Place rating: 3 West Chester, PA
In better times Zerep was chockers with the truly strange and over priced footwear that was best seen under flashing stage lights. There were tamer(but still dear) work heels, runners and boots for men and women as well. The teens loved it, the shoppers crowded it, and this twig of the Zerep shoe empire seemed destined for a long life of pushing cheap shoes at top prices. Today Zerep is still selling from its Liffey Street address, but perhaps in reduced circumstances. The selection is weighted heavily towards no-name brands, some of which use genuine leather to form the tall winder boots and spindly heels still crowding the wall and floor units. But it looks as though someone’s caught on to their game, because when I came hunting and pecking along the sales I was the only person in the store(and was again the next time I came through). Mind you, I did snag a bargain… but what sort?

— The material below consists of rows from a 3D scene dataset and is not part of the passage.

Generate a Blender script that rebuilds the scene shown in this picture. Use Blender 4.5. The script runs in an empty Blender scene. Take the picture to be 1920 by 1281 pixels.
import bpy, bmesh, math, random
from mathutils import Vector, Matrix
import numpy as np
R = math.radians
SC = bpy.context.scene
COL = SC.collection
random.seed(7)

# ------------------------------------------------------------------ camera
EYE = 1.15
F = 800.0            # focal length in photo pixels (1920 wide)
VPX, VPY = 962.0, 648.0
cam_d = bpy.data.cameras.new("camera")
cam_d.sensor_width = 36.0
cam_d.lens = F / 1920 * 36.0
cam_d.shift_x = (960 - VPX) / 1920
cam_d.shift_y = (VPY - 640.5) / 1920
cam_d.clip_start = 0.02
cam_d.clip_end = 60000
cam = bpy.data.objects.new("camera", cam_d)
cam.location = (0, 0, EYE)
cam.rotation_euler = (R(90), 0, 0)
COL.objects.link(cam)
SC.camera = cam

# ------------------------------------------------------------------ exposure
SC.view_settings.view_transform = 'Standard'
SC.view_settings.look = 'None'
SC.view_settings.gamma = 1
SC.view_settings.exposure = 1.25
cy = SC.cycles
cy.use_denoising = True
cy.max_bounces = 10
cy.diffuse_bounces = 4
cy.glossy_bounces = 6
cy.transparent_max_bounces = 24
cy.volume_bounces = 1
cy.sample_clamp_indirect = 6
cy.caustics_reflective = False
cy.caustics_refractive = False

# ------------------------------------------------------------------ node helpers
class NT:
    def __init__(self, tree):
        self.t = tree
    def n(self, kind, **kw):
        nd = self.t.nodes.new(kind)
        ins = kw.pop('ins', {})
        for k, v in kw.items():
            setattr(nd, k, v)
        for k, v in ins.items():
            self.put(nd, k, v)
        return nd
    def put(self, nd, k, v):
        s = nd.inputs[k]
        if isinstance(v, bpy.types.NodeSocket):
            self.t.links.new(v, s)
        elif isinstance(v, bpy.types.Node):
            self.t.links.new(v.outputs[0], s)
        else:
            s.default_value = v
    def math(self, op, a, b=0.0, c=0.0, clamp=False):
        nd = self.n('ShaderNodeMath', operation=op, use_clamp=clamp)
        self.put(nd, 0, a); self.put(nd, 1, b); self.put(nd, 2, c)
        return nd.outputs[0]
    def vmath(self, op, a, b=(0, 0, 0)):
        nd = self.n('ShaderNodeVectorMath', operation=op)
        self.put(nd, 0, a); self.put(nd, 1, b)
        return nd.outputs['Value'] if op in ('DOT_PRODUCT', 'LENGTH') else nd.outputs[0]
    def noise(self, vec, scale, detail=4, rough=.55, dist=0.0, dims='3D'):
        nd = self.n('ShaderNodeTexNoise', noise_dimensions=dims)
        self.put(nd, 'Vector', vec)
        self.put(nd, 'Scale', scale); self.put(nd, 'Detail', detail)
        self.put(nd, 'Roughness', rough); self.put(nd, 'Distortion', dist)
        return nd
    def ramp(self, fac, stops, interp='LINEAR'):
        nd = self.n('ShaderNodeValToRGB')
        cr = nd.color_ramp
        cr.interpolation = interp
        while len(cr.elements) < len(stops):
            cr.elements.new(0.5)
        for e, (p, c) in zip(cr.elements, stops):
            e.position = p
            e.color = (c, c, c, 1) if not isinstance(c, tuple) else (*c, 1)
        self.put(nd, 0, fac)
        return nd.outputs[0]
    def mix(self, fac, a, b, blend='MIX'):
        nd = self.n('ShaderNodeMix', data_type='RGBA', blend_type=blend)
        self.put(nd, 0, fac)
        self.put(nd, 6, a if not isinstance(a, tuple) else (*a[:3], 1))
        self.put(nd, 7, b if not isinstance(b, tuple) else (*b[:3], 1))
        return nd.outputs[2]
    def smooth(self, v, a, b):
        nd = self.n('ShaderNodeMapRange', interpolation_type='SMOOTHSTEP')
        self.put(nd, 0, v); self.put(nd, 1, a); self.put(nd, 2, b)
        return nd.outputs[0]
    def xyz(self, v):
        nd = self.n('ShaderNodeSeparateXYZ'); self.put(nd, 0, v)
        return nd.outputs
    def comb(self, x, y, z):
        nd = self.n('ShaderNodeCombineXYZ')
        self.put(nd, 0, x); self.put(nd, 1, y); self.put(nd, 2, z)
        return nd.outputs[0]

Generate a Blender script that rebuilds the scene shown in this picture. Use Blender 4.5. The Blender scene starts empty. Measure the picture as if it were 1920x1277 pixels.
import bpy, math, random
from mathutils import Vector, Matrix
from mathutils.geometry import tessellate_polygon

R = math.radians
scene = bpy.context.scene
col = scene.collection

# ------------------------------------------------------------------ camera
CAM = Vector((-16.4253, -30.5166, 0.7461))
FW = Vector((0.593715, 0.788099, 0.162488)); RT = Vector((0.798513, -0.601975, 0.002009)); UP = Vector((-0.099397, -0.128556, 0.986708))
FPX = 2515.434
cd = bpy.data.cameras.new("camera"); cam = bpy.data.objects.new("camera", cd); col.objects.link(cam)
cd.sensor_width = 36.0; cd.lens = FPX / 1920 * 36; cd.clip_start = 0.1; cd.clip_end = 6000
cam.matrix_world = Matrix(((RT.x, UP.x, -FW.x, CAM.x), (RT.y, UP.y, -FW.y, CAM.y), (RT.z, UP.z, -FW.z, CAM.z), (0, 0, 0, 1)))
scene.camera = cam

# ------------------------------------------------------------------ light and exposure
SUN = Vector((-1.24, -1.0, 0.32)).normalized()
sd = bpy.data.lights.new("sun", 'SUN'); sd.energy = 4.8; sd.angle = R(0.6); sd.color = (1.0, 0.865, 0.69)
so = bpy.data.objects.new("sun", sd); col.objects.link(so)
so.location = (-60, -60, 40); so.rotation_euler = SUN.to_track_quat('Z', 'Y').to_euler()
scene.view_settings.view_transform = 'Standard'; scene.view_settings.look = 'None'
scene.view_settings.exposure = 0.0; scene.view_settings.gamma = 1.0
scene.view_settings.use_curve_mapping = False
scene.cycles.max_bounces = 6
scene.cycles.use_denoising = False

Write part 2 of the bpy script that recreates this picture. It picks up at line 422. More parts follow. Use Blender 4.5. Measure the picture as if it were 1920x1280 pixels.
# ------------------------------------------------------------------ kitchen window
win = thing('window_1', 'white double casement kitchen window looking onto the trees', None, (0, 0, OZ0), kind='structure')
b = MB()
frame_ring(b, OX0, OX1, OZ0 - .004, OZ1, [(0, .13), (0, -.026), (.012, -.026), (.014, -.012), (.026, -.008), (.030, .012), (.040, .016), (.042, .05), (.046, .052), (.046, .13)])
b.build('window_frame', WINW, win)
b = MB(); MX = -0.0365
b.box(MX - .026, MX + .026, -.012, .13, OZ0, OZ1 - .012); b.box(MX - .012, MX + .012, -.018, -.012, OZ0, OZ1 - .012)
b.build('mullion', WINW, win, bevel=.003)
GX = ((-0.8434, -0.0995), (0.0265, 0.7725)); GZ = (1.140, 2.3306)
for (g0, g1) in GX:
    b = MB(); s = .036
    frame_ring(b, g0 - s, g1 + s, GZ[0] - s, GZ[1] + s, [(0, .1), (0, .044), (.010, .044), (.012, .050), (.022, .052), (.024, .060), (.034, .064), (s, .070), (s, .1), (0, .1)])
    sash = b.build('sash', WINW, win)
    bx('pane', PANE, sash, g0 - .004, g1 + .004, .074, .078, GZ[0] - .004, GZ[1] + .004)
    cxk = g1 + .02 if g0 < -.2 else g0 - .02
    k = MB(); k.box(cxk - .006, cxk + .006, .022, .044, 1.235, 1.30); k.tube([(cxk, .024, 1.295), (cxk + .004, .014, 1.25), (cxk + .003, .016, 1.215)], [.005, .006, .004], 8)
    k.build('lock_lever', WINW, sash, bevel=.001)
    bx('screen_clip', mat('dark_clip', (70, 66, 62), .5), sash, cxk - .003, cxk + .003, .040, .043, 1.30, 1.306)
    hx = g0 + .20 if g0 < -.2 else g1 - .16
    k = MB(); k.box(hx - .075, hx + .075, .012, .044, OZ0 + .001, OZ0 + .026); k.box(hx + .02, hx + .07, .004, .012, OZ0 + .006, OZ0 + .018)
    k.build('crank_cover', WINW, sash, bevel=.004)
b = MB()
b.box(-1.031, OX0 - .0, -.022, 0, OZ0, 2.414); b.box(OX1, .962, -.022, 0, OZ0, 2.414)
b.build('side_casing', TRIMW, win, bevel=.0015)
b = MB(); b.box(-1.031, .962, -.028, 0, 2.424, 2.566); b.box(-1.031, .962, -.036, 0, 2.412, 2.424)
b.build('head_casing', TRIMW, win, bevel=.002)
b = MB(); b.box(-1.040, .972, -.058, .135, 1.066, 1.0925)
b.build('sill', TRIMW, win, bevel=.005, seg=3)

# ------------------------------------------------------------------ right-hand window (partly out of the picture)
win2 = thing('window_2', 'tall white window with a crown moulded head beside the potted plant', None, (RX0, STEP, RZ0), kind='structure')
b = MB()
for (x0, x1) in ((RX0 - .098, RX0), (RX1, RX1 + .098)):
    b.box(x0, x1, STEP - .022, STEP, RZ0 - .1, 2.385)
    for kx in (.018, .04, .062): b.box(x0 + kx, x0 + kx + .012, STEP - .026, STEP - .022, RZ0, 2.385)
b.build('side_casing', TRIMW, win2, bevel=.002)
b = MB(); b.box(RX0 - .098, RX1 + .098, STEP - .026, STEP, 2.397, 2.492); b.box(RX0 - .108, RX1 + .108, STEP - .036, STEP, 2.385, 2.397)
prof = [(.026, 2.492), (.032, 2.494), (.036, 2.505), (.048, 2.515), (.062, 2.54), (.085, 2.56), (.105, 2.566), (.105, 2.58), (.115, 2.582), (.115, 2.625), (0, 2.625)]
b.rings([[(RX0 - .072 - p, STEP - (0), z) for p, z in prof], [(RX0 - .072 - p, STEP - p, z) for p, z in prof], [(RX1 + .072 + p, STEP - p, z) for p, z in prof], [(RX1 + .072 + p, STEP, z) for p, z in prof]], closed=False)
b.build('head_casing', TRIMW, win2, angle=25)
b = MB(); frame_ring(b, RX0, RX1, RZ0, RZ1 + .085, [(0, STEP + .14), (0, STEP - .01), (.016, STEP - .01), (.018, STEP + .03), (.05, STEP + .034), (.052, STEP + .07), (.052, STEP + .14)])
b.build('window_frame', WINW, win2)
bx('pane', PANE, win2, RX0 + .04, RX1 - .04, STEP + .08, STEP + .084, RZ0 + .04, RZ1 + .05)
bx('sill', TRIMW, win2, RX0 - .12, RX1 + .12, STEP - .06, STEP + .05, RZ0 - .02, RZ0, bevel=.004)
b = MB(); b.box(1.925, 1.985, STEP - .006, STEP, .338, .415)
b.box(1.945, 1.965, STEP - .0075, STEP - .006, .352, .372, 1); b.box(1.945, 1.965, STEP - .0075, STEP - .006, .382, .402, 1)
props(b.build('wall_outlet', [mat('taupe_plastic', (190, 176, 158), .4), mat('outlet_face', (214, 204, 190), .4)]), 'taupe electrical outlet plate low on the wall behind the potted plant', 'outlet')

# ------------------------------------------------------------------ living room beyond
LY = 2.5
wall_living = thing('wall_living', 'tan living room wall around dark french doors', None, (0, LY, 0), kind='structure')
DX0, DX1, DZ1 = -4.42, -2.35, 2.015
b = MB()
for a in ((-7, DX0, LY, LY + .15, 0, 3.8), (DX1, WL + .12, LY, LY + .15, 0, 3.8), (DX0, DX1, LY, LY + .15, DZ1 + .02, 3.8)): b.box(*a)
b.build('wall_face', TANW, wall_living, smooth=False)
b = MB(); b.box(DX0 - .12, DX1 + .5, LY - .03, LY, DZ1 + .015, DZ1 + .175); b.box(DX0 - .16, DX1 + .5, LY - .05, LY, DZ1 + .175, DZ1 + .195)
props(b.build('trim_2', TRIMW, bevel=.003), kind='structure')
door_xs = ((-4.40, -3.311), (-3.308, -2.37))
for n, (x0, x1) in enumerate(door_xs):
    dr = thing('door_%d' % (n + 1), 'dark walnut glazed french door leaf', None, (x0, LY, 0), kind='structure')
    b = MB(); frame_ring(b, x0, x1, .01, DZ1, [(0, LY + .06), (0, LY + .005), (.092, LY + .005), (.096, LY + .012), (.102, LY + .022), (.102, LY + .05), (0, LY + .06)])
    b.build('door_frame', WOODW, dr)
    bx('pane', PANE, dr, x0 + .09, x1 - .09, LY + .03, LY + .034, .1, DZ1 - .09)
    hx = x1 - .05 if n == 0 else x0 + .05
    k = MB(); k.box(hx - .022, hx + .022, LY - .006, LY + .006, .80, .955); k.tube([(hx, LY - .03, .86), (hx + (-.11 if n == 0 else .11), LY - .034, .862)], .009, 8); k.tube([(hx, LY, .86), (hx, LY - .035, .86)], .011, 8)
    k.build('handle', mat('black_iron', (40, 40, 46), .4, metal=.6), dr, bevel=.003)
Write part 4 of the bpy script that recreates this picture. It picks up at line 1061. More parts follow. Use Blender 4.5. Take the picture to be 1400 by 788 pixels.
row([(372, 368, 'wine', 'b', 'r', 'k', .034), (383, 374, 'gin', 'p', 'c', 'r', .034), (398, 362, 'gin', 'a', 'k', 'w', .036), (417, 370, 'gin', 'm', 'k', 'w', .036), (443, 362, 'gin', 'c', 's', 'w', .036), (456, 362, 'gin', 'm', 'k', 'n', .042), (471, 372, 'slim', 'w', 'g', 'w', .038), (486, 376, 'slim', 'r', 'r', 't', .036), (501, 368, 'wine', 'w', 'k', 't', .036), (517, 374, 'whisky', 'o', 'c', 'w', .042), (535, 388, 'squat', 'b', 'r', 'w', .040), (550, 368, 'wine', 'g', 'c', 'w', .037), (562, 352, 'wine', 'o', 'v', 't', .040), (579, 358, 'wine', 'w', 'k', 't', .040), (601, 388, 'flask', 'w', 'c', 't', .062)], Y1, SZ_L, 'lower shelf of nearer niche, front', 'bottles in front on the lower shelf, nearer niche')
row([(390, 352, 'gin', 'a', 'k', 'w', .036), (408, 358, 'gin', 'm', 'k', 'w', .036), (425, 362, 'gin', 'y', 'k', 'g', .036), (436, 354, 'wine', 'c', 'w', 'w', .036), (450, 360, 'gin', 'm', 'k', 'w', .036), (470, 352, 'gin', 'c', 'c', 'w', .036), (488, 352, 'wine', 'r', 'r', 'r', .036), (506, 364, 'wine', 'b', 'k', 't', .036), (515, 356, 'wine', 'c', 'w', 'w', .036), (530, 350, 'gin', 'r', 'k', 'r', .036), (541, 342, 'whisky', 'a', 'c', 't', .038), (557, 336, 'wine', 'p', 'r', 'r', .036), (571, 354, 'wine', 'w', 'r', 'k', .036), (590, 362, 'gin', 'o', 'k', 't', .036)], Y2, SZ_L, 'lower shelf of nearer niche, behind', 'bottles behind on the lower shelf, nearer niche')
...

For the obscenely low price of € 10 I grabbed a pair of bright gold heels with one spike slightly off set(forcing me to toddle on my toes) that I was able to wear once and discard. I do feel awful for the shoppers who cleared the rest of the stock before it hit the sale rack. I’d say the only draw here is what’s on sale –stock they’re never short on here.
Brian P.
Place rating: 3 Dublin, Republic of Ireland
If it’s comedy you’re looking for in footwear, then Zerep have it in spades! These are the guys that sell those awesome, 14″ tall rubber soled, knee high, leather boots with the studding, and the flames, oh, and tassels, don’t forget the tassels. It’s a big shop and these shoes only represent a niche in their market, but it’s such a loud niche it’s hard to see anything else. There are plenty of more normal shoes and a few that are steps on the ladder between normality and flamboyant hair-metal insanity. The prices are low and the deals are many, so it’s worth stopping off here for shoes as well as laughs.